Republicans Protest Proposed Debt-Equity Tax Rules

Republican leaders of the Senate Finance Committee and the House Ways and Means Committee are asking the Treasury Department to go back to the drawing board on proposed regulations for changing the tax treatment of corporate debt and equity to curb corporate earnings stripping.

The Treasury Department issued the proposed regulations in April as part of its battle to stem the tide of corporate tax inversions, in which U.S. companies move their tax addresses overseas by merging with another company to lower their tax bills (see Treasury Takes Further Action to Limit Tax Inversions).

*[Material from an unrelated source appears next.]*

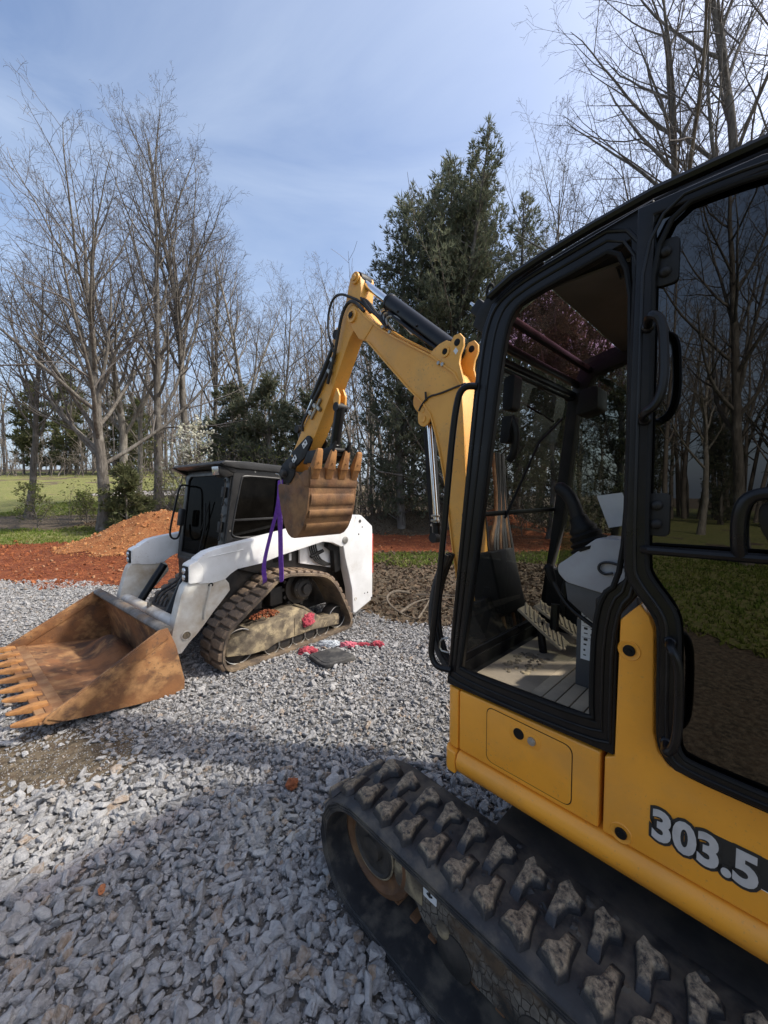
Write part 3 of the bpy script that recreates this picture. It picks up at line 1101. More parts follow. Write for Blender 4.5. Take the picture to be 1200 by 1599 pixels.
# black panel at the near half of the ceiling, sun visor bits, wiper motor
mb = MB()
mb.box((.34, .56, 2.392), (.045, .06, .030))
mb.tube([(.33, .575, 2.385), (.325, .58, 2.35), (.35, .58, 2.345), (.36, .575, 2.38)], .004, 6)
mb.build("coat_hook", M_blk2, cab)
mb = MB()
mb.prism(rounded([(.74, 2.02), (.735, 2.14), (.69, 2.15), (.70, 2.02)], .015), .50, .56)
mb.prism(rounded([(.755, 1.90), (.745, 2.0), (.705, 2.0), (.72, 1.90)], .012), .49, .55)
mb.tube(smooth_path([(.72, .53, 2.0), (.70, .52, 1.94), (.715, .51, 1.86), (.74, .50, 1.84)], 2), .015, 8)
mb.build("wiper_motor", M_blk2, cab, bevel=.004)
mb = MB()
mb.prism(rounded([(.70, 2.08), (.68, 2.20), (.60, 2.21), (.60, 2.10)], .02), -.20, -.06)
mb.build("speaker_box", M_blk2, cab, bevel=.008)
mb = MB()
mb.tube([(.845, .33, 1.60), (.80, .10, 1.95), (.775, -.10, 2.08)], .006, 6)
mb.tube([(.80, .52, 2.02), (.79, .30, 2.10), (.785, -.02, 2.06)], .005, 6)
mb.build("wiper", M_seal, cab)
# grab rail in front of the pillar
mb = MB()
rail = smooth_path([(.78, .672, 2.098), (.815, .700, 2.100), (.842, .705, 2.060), (.870, .702, 1.879), (.912, .702, 1.435), (.955, .702, 1.118), (.960, .702, 1.055), (.935, .700, 1.015), (.885, .672, 1.010)], 2)
mb.tube(rail, .0125, 10)
mb.build("grab_rail", M_blk, cab)
mb = MB()
mb.tube(smooth_path([(.905, .66, 1.13), (.935, .675, 1.12), (.938, .675, 1.075), (.905, .66, 1.07)], 1, False), .004, 6)
mb.build("tie_down_ring", M_zinc, cab)

# ---- the open door, folded back along the side
dy0, dy1 = .690, .728
d_out = [(.278, 2.436), (.283, 2.0), (.283, 1.515), (.270, 1.472), (.208, 1.390), (.200, 1.345), (.197, 1.085), (.186, 1.040), (.160, 1.012), (.0, 1.006), (-.26, 1.006), (-.30, 1.05), (-.25, 1.5), (-.20, 1.9), (-.16, 2.20), (-.13, 2.32), (-.07, 2.40), (.05, 2.432)]
d_in = [(.241, 2.402), (.237, 2.0), (.235, 1.53), (.226, 1.493), (.170, 1.418), (.160, 1.36), (.158, 1.095), (.152, 1.062), (.135, 1.046), (.0, 1.040), (-.235, 1.040), (-.255, 1.07), (-.205, 1.5), (-.155, 1.9), (-.118, 2.19), (-.09, 2.29), (-.045, 2.36), (.05, 2.395)]
mb = MB()
mb.ring(d_out, d_in, dy0, dy1)
door = mb.build("cab_door", M_blk, EX, bevel=.007, seg=3)
def dl(t, y):
    return [Vector((o[0] * (1 - t) + i[0] * t, y, o[1] * (1 - t) + i[1] * t)) for o, i in zip(d_out, d_in)]
for t, y, r, mt in ((.45, dy1, .0045, M_blk), (.02, dy1 - .012, .008, M_seal), (.98, dy1 - .006, .007, M_seal)):
    mb = MB()
    mb.tube(smooth_path(dl(t, y), 2, True), r, 8, closed=True)
    mb.build("edge_seal", mt, door)
gp = [(o[0] * .06 + i[0] * .94, o[1] * .06 + i[1] * .94) for o, i in zip(d_out, d_in)]
mb = MB()
mb.prism(gp, .703, .708)
mb.build("glass_pane", M_glass_door, door)
def loop_handle(pts, y_base, y_out, r, nm, mt=M_blk):
    mb = MB()
    n = len(pts)
    P = [(x, y_base if i in (0, n - 1) else y_out, z) for i, (x, z) in enumerate(pts)]
    mb.tube(smooth_path(P, 2), r, 10)
    domed(mb, (pts[0][0], y_base, pts[0][1]), r * 1.5, .012)
    domed(mb, (pts[-1][0], y_base, pts[-1][1]), r * 1.5, .012)
    return mb.build(nm, mt, door)
loop_handle([(.247, 2.130), (.232, 2.138), (.206, 2.120), (.200, 2.05), (.198, 1.97), (.210, 1.92), (.240, 1.900), (.247, 1.898)], .728, .792, .0105, "pull_handle")
loop_handle([(.178, 1.338), (.170, 1.342), (.152, 1.315), (.148, 1.25), (.148, 1.14), (.156, 1.095), (.172, 1.08), (.178, 1.078)], .728, .785, .010, "pull_handle")
mb = MB()
mb.tube([(.238, .735, 1.565), (.225, .752, 1.567), (.0, .754, 1.570), (-.20, .752, 1.570), (-.215, .735, 1.570)], .0115, 10)
mb.build("cross_bar", M_blk, door)
mb = MB()
mb.tube(smooth_path([(.056, .752, 1.572), (.060, .765, 1.60), (.060, .775, 1.67), (.045, .775, 1.705), (.0, .775, 1.712), (-.09, .772, 1.712), (-.12, .765, 1.69), (-.12, .752, 1.572)], 2), .014, 10)
mb.prism(rounded([(.03, 1.64), (.03, 1.69), (-.09, 1.69), (-.09, 1.58), (.0, 1.58)], .02), .712, .745)
mb.build("latch_handle", M_blk, door, bevel=.003)
for zz in (2.282, 1.655):
    mb = MB()
    mb.prism(rounded([(.238, zz - .055), (.238, zz + .055), (.190, zz + .055), (.190, zz - .055)], .014, 4), .708, .716)
    for dz_ in (-.024, .024):
        domed(mb, (.217, .716, zz + dz_), .0135, .012)
    mb.build("glass_clamp", M_blk2, door, bevel=.002)

# ---- inside the cab
mb = MB()
mb.box((.35, .20, .955), (1.05, .82, .03))
mb.build("cab_floor", M_blk2, cab)
fm = MB()
fm.prism_z(rounded([(.612, .585), (.835, .585), (.835, -.15), (.612, -.15)], .03), .970, .981)
fmat = fm.build("floor_mat", M_matfloor, cab, bevel=.004)
st = MB()
st.prism_z([(-.020, -.40), (.022, -.40), (.022, .36), (.012, .385), (-.010, .39), (-.021, .37)], 0, .012)
sme = st.mesh("mat_strip", M_matfloor, bevel=.003)
for k in range(6):
    obj_from("mat_strip", sme, fmat, (.590 - k * .0465, .195 + .004 * (k % 3), .970))
sc_ = MB()
sc_.prism_z([(-.024, -.022), (.024, -.022), (.026, .004), (.012, .022), (-.012, .022), (-.026, .004)], 0, .010)
scm = sc_.mesh("mat_scale", M_matfloor, bevel=.003)
for k in range(7):
    obj_from("mat_scale", scm, fmat, (.612 - k * .0465, .605 - .0, .969))
rr = random.Random(8)
mb2 = MB()
for k in range(60):
    a, r_ = rr.uniform(0, 6.28), rr.uniform(0, 1) ** .5
    mb2.lathe([(rr.uniform(.006, .016), 0), (rr.uniform(.004, .009), .004), (.0005, .007)], (.735 + math.cos(a) * r_ * .07, .33 + math.sin(a) * r_ * .14, .981), 'z', 6)
mb2.build("dried_mud", M_mudgrey, fmat)
# front kick panel and swing post seen through the lower glass
mb = MB()
mb.box((.885, .2, .99), (.03, .80, .06))
mb.build("kick_panel", M_blk2, cab)
# pedals
def pedal(y, x=.70, tilt=-.55, w=.10, nm="pedal"):
    mb = MB()
    mb.box((0, 0, 0), (.24, w, .012))
    for k in range(9):
        mb.box((-.105 + k * .026, 0, .009), (.010, w * .94, .009), (0, 0, .5))
    o = mb.build(nm, M_matfloor, cab, bevel=.002)
    o.location = (x, y, 1.10)
    o.rotation_euler = (0, tilt, .05)
    return o
pedal(.17, .735, -.62)
pedal(.03, .715, -.50)
p3 = pedal(-.02, .52, -.06, .13)
p3.location = (.52, .02, 1.05)
mb = MB()
mb.tube([(.72, -.02, 1.06), (.715, -.03, 1.25), (.66, -.06, 1.45), (.62, -.07, 1.58)], .017, 8)
mb.tube([(.70, .13, 1.08), (.70, .12, 1.2)], .02, 8)
mb.tube([(.73, .17, .98), (.75, .17, 1.12)], .018, 8)
mb.build("travel_lever", M_blk, cab)
mb = MB()
mb.tube(smooth_path([(.605, .42, 1.405), (.595, .42, 1.375), (.550, .42, 1.300), (.50, .42, 1.262), (.40, .42, 1.210)], 2), .0085, 8)
lv = mb.build("blade_lever", M_blk, cab)
mb = MB()
mb.tube([(.592, .42, 1.372), (.600, .42, 1.392), (.612, .42, 1.425), (.617, .42, 1.437)], [.012, .017, .018, .008], 10)
mb.build("lever_knob", M_seal, lv)
# console with joystick
mb = MB()
mb.prism(rounded([(.525, 1.470), (.545, 1.455), (.545, 1.425), (.515, 1.395), (.36, 1.370), (.30, 1.42), (.30, 1.56), (.42, 1.56)], .012), .37, .50)
con = mb.build("joystick_console", M_grey, cab, bevel=.010, seg=3)
mb = MB()
mb.prism([(.525, 1.394), (.515, 1.33), (.455, 1.285), (.36, 1.22), (.30, 1.24), (.30, 1.38), (.40, 1.385)], .38, .49)
mb.build("console_skirt", M_dgrey, con, bevel=.008)
mb = MB()
ax0, ax1 = Vector((.455, .435, 1.515)), Vector((.505, .435, 1.625))
secs = []
prof_b = [(.068, 0), (.070, .08), (.056, .13), (.064, .22), (.050, .30), (.056, .42), (.044, .5), (.048, .62), (.034, .75), (.030, 1.0)]
d = (ax1 - ax0)
u1 = d.normalized().orthogonal().normalized()
u2 = d.normalized().cross(u1)
for r_, t in prof_b:
    c = ax0 + d * t
    secs.append([c + u1 * math.cos(2 * math.pi * k / 20) * r_ + u2 * math.sin(2 * math.pi * k / 20) * r_ for k in range(20)])
mb.loft(secs)
mb.build("rubber_boot", M_seal, con, ang=60)
mb = MB()
mb.tube(smooth_path([(.500, .435, 1.61), (.515, .435, 1.66), (.535, .435, 1.70), (.562, .433, 1.725), (.585, .431, 1.735)], 2), lambda t: .024 if t < .8 else .024 - .05 * (t - .8), 12)
mb.build("joystick", M_blk2, con)
mb = MB()
mb.tube(smooth_path([(.335, .508, 1.474), (.375, .508, 1.486), (.405, .508, 1.480), (.412, .508, 1.458), (.395, .508, 1.443), (.368, .508, 1.450)], 2), .0045, 6)
mb.build("wire_hook", M_ink, con)
mb = MB()
mb.add([(.485, .30, 1.70), (.40, .30, 1.712), (.36, .30, 1.60), (.44, .30, 1.58)], [(0, 1, 2, 3)])
mb.add([(.485, .2985, 1.70), (.40, .2985, 1.712), (.36, .2985, 1.60), (.44, .2985, 1.58)], [(0, 1, 2, 3)])
mb.build("paper_card", M_paper, con)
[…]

However, the proposed rules go well beyond inversion by targeting transactions that generate large interest deductions by simply increasing related-party debt without financing new investment in the United States. The new rules would amend Section 385 of the Tax Code to curb the practice of earnings stripping, allowing the IRS during an audit to divide debt instruments into part debt and part equity, rather than the current system that generally treats them as wholly one or the other.

Some lawmakers in Congress have expressed opposition to the proposed rules, and the Big Four accounting firms have also asked Treasury Secretary Jacob Lew to withdraw them (see Big Four Protest Proposed IRS Regulations on Tax Treatment of Corporate Debt and Equity).

On Monday, Senate Finance Committee chairman Orrin Hatch, R-Utah, sent a letter to Lew calling on the Treasury to rethink the proposed rules.

“I ask you to re-propose the regulations not because I wish for there to not be any section 385 regulations,” he wrote. “Rather, I am seeking to ensure that, should the Treasury Department issue regulations under IRC section 385, the Department does so in a thoughtful, prudent, and legal manner.”

Hatch warned against unintended consequences for U.S. businesses if the Obama administration moves too quickly. He also questioned the regulatory transparency of the proposed rules and whether the requirements for executive orders and statutes were being properly followed.

On the other side of the Capitol, GOP members of the House Ways and Means Committee, including chairman Kevin Brady, R-Texas, and Tax Policy Subcommittee chairman Charles Boustany, R-La., sent their second letter to Lew reiterating their continuing concerns about how the proposed regulations could affect U.S. businesses, jobs and the economy. They too called on the Obama administration to completely overhaul the proposed regulations. They had earlier met with Lew to convey their concerns but felt the Treasury was moving too quickly to finalize the proposals.

“We appreciate the Treasury Department’s expressed commitment to making modifications to address some of the identified adverse effects of the proposed regulations,” they wrote. “However, based on the information provided by Treasury to date, we are not confident that any such modifications would be sufficient to eliminate the harm that the proposed regulations would inflict on businesses and American workers if they were to be finalized in their current form.”